Wednesday, May 26, 2010

And Away We Go!


What a strange feeling this is. I can think of a million things to share as my... Ta Da!... first ever blog post, but today is such a special day that it's really easy to know what my subject matter will be. For anyone who knows anything at all about me, my grandmother, Mary McGuire Fleming, has been the greatest influence of my life. Mimi wasn't the kind of grandmother who babysat us a lot when we were kids or sat in a recliner waiting for my mother to bring us over to sit in her lap. She was the kind of grandmother who had a million things going herself and looked liked ten million dollars doing all of them (per her completely unbiased grandchild, you understand). It wasn't really until I was a teenager that we became close, if I recall correctly. But once we did, there was no stopping us.

Well, today is now officially May 26, the date that we lost her in 2006. In some ways it feels so much longer than four years and in others, just like yesterday. I remember being in complete fear of that day for oh so long because I had never before awakened (or as Mimi said, "waked up") without her. Would I be the same person? Would I ever laugh again? Would I even want to laugh again? I never wanted to know. But of course, that wish wasn't granted. She was ready. I was not. As usual, she won.

We all knew that years before, Mimi had made a deal with The Lord, which she had shared with us. She only wanted to stick around as long as she could still wear high heels. Now, once those days were gone, she wanted to be gone with 'em. Like many things she shared that make us still laugh to this day, we weren't really sure if she was kidding or actually believed it herself. I mean, she was serious about The Lord. And she was serious about high heels. So you do the math. One of our favorite sayings of hers was whenever we talked about Jesus, Mimi would say, "He's just CRAZY about me." Of course He was crazy about her, but who on earth ever said it like that?! So when her heel kicking days ended years before, much to her dismay, I always got the distinct impression that she truly was confused. I mean, they had a DEAL. And He is The Lord. What went wrong? And so my first non-devastating thought was wondering if that was her first conversation with The Almighty. Clearing up their misunderstanding, you know.

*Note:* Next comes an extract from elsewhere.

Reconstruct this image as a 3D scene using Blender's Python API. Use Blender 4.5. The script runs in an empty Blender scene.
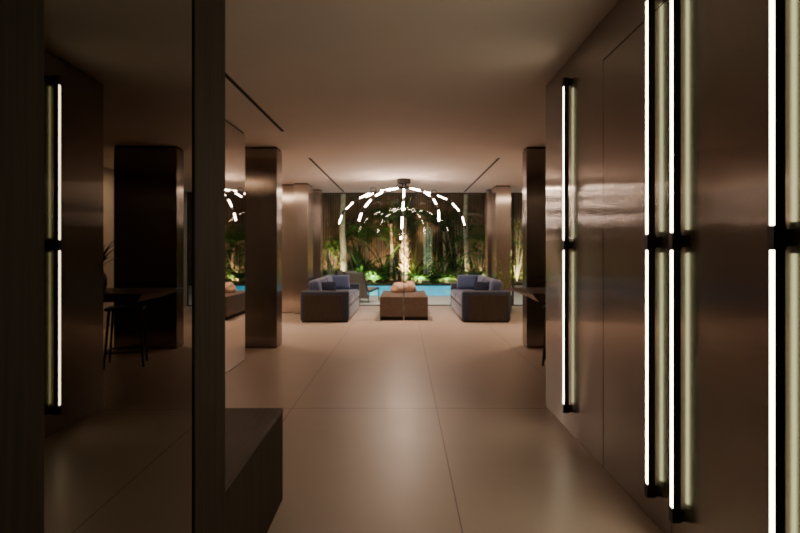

Her two daughters, my mother and my aunt, are very Godly women. Mimi and I agreed that we were too, but just not as good as them. We both wondered how someone with a naughty streak like her, coupled with my granddaddy Pal, whose own streak was even more emphatic, ever produced two such girls. And when musing about the afterlife, we agreed that they would both be living in the gated communities of heaven.... while we two slightly less heavenly gals would have zip codes in the projects. We were fine with that! I mean, the worst part of heaven is STILL heaven, right? And so it was decided that we would just be ourselves down here and at least have close relatives in the better section of town to go visit once we crossed over.

Have no doubt, I could go on and on and on writing about this woman who so defined me. As you can probably guess, I miss her, miss her, miss her. Terribly. But how blessed we were to have her for so many years and to enjoy her for so long. Today will of course bring some tears, as it does every year, but the laughter... oh my, the laughter will be there as well. As every grandparent should, she thought that we each just hung the moon and we thought that she planted every star. And who knows, maybe she did.